There's an easy feeling that I can't quite put into words; a peace that makes this simple. It's like having something comforting, like a favorite milkshake or a hand to hold.

So, I'll be looking for those perfect, smooth stones, to skip straight to you.

Saturday, January 29, 2011

just a thought.

I read a quote once: "Love in its essence is spiritual fire."

Now, I will be the first to tell you that I am NOT in love. Puppy love, MAYBE, but I'm a little jaded on the idea of love. This quote though is interesting...

Spiritual fire? Yeah, I'll agree with that. Fire that burns you up and leaves you with nothing. Fire that burns you up and leaves you wanting more. Fire that burns you up and in immense pain, wanting to forget, but yet you'll always have the scar from where it was.
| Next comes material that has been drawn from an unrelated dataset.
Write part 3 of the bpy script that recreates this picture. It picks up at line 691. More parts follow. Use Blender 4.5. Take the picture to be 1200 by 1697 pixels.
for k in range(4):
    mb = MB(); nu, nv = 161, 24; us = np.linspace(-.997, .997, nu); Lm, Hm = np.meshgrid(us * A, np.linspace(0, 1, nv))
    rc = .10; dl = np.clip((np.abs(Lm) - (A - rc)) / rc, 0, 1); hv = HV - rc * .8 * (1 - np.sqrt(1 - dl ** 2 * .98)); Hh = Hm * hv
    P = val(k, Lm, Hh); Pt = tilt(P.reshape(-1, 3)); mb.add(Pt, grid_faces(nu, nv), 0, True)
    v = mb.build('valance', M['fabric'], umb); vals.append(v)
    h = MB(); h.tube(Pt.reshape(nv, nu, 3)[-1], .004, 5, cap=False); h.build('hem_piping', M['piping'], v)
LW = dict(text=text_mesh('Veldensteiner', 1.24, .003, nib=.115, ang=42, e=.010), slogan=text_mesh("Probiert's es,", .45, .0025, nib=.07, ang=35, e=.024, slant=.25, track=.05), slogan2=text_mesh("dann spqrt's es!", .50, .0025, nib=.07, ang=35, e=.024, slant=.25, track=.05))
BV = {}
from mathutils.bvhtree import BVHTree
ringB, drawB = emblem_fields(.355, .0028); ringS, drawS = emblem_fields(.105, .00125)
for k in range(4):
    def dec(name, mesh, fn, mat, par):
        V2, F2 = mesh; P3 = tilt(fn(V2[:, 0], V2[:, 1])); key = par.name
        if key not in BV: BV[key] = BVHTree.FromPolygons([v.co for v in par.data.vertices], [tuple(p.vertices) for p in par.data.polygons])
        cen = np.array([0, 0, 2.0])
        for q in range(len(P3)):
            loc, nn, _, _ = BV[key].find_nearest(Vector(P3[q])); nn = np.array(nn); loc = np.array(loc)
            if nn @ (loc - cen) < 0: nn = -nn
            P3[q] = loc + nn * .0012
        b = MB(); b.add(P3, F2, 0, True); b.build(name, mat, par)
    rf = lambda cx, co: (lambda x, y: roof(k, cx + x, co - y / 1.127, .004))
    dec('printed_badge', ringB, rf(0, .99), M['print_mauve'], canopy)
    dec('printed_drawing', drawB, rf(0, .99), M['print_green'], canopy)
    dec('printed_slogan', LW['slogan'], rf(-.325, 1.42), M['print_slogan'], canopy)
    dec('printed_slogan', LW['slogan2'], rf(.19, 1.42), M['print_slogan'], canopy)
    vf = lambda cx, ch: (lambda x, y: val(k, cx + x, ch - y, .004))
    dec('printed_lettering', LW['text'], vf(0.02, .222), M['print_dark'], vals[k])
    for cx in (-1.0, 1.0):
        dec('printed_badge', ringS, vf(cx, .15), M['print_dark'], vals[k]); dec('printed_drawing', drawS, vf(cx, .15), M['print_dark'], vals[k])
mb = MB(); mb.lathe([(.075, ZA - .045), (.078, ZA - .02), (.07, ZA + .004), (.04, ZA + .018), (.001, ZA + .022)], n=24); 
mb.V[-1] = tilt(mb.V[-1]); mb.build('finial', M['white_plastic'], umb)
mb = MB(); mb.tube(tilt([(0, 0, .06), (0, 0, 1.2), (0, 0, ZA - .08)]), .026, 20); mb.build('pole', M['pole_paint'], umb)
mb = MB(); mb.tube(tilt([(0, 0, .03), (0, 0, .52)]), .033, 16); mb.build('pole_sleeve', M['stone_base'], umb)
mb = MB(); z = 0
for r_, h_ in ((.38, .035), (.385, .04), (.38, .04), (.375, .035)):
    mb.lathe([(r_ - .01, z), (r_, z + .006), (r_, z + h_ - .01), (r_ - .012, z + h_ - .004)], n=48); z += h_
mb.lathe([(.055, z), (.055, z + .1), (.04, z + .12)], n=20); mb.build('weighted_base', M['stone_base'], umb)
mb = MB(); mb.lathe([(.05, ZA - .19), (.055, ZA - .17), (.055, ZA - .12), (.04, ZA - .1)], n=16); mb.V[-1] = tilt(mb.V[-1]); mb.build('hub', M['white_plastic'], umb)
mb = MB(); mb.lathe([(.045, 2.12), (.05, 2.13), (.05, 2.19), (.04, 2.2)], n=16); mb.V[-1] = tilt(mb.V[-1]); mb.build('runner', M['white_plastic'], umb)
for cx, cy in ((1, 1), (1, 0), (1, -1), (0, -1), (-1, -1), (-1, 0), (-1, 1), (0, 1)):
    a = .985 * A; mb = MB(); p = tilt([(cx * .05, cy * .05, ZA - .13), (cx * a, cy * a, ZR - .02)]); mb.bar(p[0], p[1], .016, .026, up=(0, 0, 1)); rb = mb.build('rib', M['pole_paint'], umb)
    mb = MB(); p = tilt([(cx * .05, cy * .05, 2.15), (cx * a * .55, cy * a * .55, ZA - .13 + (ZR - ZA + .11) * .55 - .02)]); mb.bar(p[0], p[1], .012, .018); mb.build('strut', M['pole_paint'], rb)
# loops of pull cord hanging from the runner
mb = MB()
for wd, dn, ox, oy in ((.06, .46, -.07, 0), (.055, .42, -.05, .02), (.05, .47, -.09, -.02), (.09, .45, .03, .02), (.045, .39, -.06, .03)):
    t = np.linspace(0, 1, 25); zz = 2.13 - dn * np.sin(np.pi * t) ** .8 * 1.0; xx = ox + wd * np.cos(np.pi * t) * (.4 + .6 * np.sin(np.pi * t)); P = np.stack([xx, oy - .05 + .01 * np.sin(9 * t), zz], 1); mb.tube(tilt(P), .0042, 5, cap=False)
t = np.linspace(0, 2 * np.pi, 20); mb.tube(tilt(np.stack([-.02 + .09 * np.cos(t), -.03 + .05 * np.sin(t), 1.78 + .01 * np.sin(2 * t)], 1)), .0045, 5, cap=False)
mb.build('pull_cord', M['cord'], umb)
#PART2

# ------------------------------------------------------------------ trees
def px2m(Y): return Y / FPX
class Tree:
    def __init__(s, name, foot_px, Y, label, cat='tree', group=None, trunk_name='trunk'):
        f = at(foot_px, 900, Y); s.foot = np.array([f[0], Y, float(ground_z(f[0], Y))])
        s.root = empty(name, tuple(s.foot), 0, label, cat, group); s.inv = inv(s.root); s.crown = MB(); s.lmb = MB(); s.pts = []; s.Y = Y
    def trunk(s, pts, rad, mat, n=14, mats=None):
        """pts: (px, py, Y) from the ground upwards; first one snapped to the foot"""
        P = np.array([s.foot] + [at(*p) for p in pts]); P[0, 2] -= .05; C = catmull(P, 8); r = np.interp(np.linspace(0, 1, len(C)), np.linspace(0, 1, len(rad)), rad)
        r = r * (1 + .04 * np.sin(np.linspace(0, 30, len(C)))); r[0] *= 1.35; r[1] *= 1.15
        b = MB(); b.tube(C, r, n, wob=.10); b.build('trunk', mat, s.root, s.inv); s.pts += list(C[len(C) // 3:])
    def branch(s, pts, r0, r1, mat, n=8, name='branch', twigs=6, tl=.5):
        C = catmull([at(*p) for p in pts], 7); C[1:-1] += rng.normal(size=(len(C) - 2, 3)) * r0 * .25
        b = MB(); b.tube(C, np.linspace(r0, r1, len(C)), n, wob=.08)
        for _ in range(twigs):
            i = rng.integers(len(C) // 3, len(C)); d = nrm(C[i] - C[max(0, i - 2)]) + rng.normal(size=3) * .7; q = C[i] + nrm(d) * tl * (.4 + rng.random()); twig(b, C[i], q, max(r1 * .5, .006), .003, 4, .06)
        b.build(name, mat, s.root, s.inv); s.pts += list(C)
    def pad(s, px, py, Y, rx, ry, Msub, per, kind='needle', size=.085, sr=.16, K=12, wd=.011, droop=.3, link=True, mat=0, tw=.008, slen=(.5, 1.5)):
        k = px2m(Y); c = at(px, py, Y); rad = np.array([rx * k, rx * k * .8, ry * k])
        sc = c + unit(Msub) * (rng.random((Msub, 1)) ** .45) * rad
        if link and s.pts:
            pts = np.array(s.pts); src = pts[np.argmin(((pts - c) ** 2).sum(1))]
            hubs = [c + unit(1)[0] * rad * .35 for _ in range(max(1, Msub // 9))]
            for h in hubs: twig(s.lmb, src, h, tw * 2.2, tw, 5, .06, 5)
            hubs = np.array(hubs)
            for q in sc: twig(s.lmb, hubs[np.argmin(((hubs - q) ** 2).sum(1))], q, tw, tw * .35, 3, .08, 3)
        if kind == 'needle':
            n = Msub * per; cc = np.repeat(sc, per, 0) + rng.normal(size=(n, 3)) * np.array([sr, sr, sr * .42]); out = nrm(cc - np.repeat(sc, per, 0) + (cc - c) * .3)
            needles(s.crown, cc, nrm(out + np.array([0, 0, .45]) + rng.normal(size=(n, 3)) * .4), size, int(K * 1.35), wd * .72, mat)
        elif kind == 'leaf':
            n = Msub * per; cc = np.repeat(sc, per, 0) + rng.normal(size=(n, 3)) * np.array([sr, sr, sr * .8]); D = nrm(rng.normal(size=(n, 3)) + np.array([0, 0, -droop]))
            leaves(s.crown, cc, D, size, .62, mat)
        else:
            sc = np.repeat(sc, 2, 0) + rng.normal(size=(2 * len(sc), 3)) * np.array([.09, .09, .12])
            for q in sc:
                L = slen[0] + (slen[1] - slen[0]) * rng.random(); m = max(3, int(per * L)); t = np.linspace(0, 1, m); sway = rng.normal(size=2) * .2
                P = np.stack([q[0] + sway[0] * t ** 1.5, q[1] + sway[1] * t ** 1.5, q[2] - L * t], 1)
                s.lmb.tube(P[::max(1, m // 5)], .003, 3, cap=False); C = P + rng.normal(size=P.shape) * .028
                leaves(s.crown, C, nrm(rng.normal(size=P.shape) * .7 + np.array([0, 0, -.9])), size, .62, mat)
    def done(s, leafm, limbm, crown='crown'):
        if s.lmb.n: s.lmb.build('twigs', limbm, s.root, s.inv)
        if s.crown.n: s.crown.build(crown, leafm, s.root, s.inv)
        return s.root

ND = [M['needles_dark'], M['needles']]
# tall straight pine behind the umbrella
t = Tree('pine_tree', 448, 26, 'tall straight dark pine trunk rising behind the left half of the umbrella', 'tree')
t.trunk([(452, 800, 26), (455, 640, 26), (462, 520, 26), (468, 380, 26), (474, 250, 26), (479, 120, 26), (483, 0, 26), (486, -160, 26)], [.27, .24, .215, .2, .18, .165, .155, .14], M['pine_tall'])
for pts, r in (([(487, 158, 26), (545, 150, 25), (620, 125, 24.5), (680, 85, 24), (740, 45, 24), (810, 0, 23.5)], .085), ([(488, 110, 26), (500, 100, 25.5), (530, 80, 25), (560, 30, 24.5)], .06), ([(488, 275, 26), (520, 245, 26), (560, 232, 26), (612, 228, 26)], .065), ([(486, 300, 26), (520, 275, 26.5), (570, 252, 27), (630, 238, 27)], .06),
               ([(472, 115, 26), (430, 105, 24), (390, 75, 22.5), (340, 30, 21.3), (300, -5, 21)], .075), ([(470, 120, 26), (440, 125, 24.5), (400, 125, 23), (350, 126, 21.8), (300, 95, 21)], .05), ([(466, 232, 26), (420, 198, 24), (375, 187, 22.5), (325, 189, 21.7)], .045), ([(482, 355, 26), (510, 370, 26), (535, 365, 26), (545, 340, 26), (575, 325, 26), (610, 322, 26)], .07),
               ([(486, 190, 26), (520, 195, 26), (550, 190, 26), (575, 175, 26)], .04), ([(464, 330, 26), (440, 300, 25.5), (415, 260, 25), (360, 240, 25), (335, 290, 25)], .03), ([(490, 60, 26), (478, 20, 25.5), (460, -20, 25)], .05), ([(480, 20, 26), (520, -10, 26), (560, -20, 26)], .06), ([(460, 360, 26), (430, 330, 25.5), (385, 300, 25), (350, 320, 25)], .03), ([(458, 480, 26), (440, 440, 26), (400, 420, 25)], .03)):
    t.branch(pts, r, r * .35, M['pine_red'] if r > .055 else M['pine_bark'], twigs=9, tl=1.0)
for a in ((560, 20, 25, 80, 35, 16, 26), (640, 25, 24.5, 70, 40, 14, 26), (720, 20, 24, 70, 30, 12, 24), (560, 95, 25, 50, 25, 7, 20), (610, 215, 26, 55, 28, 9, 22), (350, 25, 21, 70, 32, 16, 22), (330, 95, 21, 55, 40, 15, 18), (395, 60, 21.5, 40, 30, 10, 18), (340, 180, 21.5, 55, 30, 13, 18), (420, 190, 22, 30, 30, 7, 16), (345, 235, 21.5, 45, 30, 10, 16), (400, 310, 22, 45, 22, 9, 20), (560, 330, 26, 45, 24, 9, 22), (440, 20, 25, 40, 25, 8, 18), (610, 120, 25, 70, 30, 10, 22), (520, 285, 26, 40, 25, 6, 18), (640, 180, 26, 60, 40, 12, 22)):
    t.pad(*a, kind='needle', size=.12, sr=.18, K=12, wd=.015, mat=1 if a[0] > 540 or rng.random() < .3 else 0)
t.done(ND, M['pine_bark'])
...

Now, I'll fall in love again, I'll guarantee you that. As hard as I try not to, I'm sure I will.

Until then, anyone know where I can buy a firefighter's suit?

Thursday, January 13, 2011

Mhm, my sisters, mhm my sisters...


Formal Recruitment starts...TODAY! :) Good luck to all of the girls going through. I hope you find somewhere where you feel truly at home!


Wednesday, January 5, 2011

I don't want to be the girl that runs only to have no one chase her. Catch me.

I need to do things for me sometimes. Only I don't know what I want half the time.

I need to say the things I mean when I want to say them and not be scared to be outspoken. (Yeah, that'll be hard, because I've already failed. I'll keep trying though.) So many things that I want to say, I'm frightened what they will think, what you will say, what the look on your face will tell me.

Let's see, uh...

Resolutions? Bring it on.

Wednesday, December 22, 2010

Falling...hard.


I'm not sure about all that snow, but being with you was wonderful.

Well, some days I think the radio is playing the soundtrack of my life. I wish that I could come up with some of the wonderful little one-liners in songs. They seem to describe my every feeling so well. I am ever hoping that I can express my feelings, but they never seem to come out quite right. I feel like I have a song for every thought I've had today, which are all wonderfully happy, of course...all thanks to you. ;)

So, as I'm trying to think of how to tell I'm falling, all I can do is think of songs, poems; those one-liners that will say it for me until I have the courage, and creativity to say it myself.